Another lesser-known locale that’s just as stunning as popular neighbors like Bora Bora is Rurutu, nicknamed “the island of whales.” Dotted with cliffs and caves, the northernmost island of the Austral archipelago (just an hour and a half by plane from Papeete) is where you’ll find the most charming of mountainside bungalows like Le Manotel, set amidst a real-life Garden of Eden. This secluded spot sitting along white sandy shores also offers up plenty of opportunities for whale sightings during the season from July to October. To really get a feel for the island, explore by horseback on deserted beaches that are about as picture-perfect as can get.

Where to Eat Like (And With) the Locals

Dining along the water (or on it!) is practically guaranteed in Tahiti, with options like outrigger canoes drifting over to your bungalow with dinner.
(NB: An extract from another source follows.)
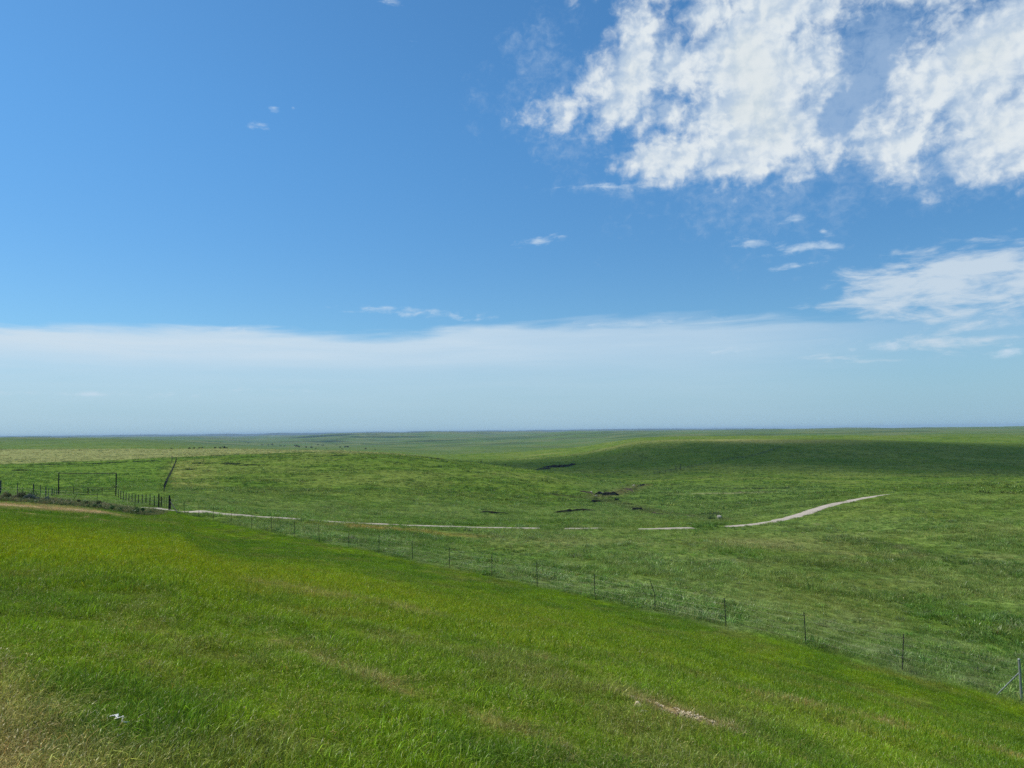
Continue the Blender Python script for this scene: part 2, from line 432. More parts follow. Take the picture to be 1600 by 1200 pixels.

From the InterContinental Moorea, set off on the lagoon on a whale watching tour (tip: you don’t need to be a guest here to book these excursions) followed by a dip in a shallow section of these waters where you’ll be surrounded by friendly stingrays and blacktip sharks. Then it’s time for an island-style lunch on a private Motu, or small reef island, at seaside shack Coco Beach, where you can sample island favorites like freshly made poisson cru (raw fish marinated in coconut milk).

On Moorea, meanwhile, one of the most romantic restaurants is also one of the most casual. Take a seat on the backyard patio at Le Mayflower underneath strings of fairy lights where you’ll be treated to a French-inspired menu with dishes like shrimp and scallops served in a Provençal sauce; Roquefort cheese ravioli; and the most heavenly crème brûlée crafted from vanilla sourced straight from the island. When you’re back on the mainland, locals will guide you to one of the top eateries on Tahiti, Blue Banana, where you can catch the sun setting over Moorea and the lagoon from tables sitting along the restaurant’s pontoon.

If you haven’t had your fill of poisson cru and French fare like crêpes, don’t leave without making a round at the bustling roulottes, Tahitian food trucks that sit along the waterfront in Papeete’s Place Vai’ete. Stroll around the dozen or so trucks before making your pick, taking a seat at the picnic tables and sharing family-style while swaying to live music playing in the background.

Getting Here and Around

The Islands of Tahiti lie halfway between California and Australia with direct flights on Air Tahiti from Los Angeles to Papeete clocking in at just over seven hours. For newlyweds after that exotic locale but who don’t necessarily want to sit for 15 hours on a flight (and then connect on a bunch of tiny hopper flights to finally reach their dream destination), this is the perfect compromise.

When you arrive on the mainland, you can easily island-hop across the five archipelagos by plane or ferry, with islands like Moorea sitting just a 35-minute, high-speed ferry ride away (and tickets costing only $25 roundtrip). Once you’re in the islands themselves, get a lay of the land driving through traditional Polynesian villages in one of the most romantic ways possible: by scooter.